Extracted records:
* * * *

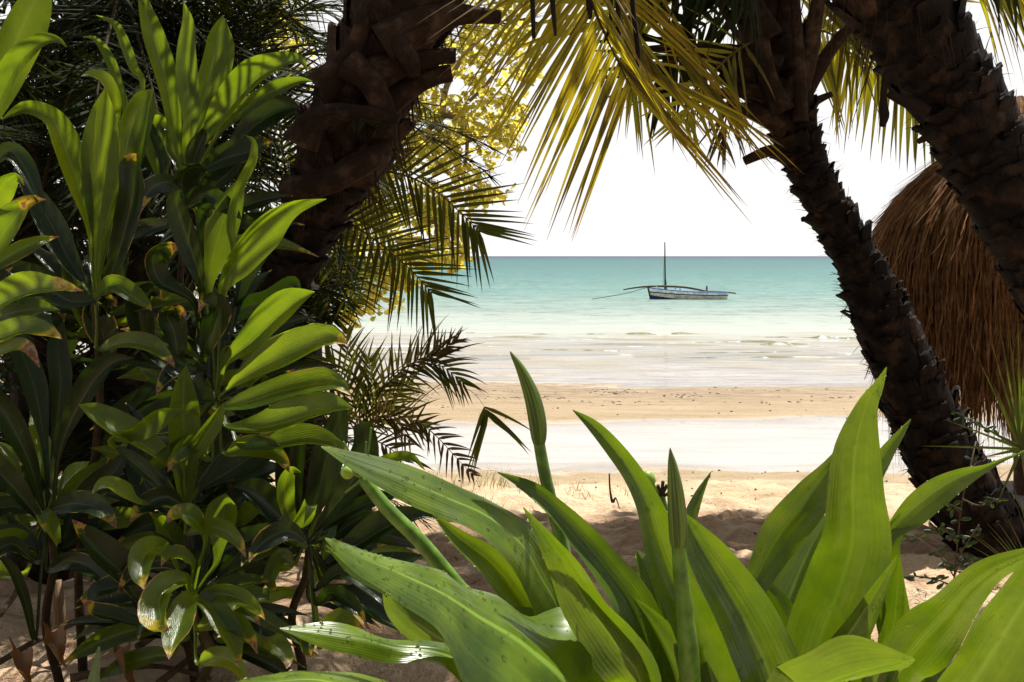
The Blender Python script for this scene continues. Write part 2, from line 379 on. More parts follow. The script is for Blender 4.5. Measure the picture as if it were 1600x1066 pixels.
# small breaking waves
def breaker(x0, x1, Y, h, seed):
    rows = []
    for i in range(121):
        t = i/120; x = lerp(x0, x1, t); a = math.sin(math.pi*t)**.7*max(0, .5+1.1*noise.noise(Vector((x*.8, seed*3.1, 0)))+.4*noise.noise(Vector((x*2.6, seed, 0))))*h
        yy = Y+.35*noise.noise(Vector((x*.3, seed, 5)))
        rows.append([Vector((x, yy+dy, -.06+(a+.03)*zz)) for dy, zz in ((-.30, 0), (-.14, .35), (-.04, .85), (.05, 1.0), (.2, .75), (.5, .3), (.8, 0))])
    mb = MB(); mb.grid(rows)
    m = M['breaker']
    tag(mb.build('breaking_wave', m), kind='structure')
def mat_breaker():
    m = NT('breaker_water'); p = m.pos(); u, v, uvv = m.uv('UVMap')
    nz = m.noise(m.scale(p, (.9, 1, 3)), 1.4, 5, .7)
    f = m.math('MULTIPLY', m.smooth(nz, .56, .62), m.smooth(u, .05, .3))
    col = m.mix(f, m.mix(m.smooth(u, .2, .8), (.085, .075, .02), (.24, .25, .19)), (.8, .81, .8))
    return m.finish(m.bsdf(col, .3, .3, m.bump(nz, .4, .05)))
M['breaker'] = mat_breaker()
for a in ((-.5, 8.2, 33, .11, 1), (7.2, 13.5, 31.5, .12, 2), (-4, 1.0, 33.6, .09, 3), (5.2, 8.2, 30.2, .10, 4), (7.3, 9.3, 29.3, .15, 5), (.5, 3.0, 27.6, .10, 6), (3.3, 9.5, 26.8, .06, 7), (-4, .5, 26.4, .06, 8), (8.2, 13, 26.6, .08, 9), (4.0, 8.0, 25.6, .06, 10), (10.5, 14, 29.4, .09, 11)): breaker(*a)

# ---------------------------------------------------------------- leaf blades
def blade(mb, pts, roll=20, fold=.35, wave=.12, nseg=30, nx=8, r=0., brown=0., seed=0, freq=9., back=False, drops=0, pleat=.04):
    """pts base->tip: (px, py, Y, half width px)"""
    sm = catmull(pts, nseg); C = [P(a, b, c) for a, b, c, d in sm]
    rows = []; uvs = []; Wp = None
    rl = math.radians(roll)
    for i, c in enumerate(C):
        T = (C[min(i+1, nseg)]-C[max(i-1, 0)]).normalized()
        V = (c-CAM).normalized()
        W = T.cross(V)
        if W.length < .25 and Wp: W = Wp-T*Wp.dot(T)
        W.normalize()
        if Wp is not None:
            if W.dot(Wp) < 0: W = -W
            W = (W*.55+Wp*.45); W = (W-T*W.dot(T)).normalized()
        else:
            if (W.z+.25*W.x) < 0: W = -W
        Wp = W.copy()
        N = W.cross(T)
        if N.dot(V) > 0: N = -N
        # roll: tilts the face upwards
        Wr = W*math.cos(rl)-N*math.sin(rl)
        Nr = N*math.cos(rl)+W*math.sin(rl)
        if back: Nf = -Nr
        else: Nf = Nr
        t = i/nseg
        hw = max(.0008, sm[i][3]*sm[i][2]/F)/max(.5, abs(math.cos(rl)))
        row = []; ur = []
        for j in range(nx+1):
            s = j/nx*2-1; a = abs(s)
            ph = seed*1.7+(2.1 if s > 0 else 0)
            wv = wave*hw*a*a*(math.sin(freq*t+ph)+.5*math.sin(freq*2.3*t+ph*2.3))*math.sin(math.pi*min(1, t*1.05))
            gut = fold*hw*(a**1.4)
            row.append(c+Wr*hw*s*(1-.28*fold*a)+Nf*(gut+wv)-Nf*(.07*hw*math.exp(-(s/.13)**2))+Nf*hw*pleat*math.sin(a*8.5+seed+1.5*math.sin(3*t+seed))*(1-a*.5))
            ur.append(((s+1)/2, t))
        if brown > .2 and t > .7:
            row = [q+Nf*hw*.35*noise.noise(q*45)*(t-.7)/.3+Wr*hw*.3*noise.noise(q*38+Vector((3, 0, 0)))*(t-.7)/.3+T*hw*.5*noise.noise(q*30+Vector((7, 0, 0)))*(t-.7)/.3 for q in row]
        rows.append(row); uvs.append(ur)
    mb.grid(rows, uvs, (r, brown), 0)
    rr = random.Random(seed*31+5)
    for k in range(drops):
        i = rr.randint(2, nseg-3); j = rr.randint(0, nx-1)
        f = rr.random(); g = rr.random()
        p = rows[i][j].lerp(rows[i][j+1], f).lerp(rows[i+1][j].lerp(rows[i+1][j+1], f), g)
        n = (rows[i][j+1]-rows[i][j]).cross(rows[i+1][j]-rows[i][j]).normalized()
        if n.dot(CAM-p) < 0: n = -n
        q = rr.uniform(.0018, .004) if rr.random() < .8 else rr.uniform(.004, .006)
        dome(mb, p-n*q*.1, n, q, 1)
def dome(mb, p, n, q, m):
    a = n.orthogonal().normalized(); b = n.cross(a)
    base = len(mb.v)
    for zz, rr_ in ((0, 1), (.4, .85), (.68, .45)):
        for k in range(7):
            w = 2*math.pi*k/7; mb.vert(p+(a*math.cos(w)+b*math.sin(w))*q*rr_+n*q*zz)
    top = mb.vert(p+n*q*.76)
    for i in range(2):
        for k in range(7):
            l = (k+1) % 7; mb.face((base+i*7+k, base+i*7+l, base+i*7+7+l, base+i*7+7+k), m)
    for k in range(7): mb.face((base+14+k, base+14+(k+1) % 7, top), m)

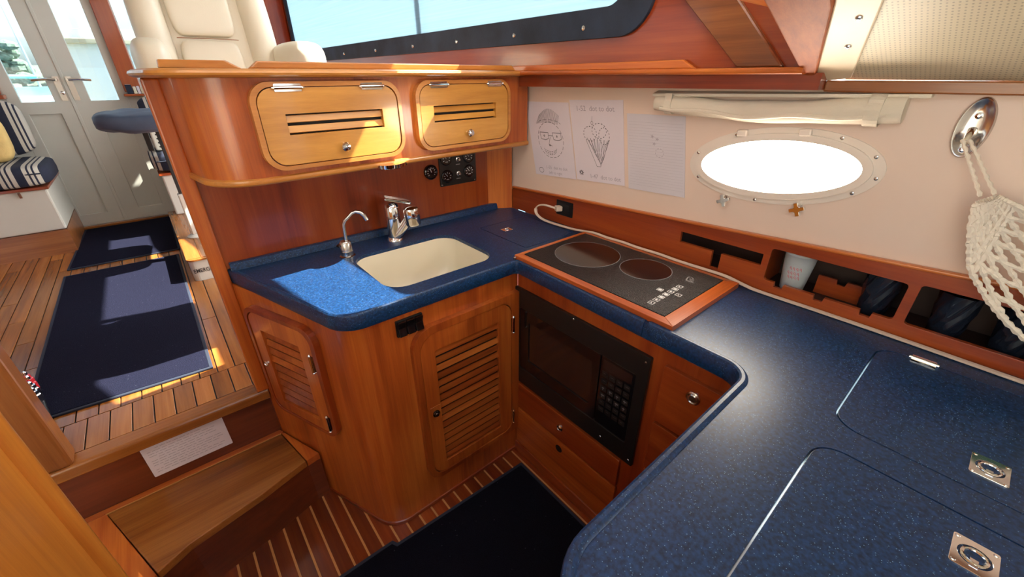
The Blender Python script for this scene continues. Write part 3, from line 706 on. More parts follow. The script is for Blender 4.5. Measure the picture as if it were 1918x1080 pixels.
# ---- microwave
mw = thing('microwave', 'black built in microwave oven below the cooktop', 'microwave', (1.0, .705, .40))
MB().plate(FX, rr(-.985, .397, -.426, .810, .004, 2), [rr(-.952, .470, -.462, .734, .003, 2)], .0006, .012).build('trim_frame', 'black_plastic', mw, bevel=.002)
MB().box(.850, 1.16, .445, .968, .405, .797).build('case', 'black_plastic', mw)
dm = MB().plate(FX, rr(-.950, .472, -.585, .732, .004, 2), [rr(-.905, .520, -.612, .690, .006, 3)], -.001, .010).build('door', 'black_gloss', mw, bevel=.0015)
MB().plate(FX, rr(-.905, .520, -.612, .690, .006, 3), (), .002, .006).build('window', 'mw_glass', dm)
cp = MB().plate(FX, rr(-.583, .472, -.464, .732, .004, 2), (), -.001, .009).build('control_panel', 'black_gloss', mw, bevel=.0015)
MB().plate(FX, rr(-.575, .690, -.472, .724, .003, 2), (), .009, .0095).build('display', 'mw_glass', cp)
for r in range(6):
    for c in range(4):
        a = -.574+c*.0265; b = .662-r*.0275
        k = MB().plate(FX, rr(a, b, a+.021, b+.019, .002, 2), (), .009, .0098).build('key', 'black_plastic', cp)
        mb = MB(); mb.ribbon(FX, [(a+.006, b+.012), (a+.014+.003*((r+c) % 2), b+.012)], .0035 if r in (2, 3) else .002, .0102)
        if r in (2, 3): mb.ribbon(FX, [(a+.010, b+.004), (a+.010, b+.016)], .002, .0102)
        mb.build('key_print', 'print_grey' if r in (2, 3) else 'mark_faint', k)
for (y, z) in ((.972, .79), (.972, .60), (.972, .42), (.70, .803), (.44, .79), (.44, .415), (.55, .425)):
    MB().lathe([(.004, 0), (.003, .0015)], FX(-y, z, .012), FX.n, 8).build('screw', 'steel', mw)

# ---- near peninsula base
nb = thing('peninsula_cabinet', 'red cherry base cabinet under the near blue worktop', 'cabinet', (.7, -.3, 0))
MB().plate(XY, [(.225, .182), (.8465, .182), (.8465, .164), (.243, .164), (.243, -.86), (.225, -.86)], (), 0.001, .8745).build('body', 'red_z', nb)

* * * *

→ **TO DO**
Filter the records for lines holding the string "picture". Copy each one.

→ **RESPONSE BELOW**
The Blender Python script for this scene continues. Write part 2, from line 379 on. More parts follow. The script is for Blender 4.5. Measure the picture as if it were 1600x1066 pixels.
The Blender Python script for this scene continues. Write part 3, from line 706 on. More parts follow. The script is for Blender 4.5. Measure the picture as if it were 1918x1080 pixels.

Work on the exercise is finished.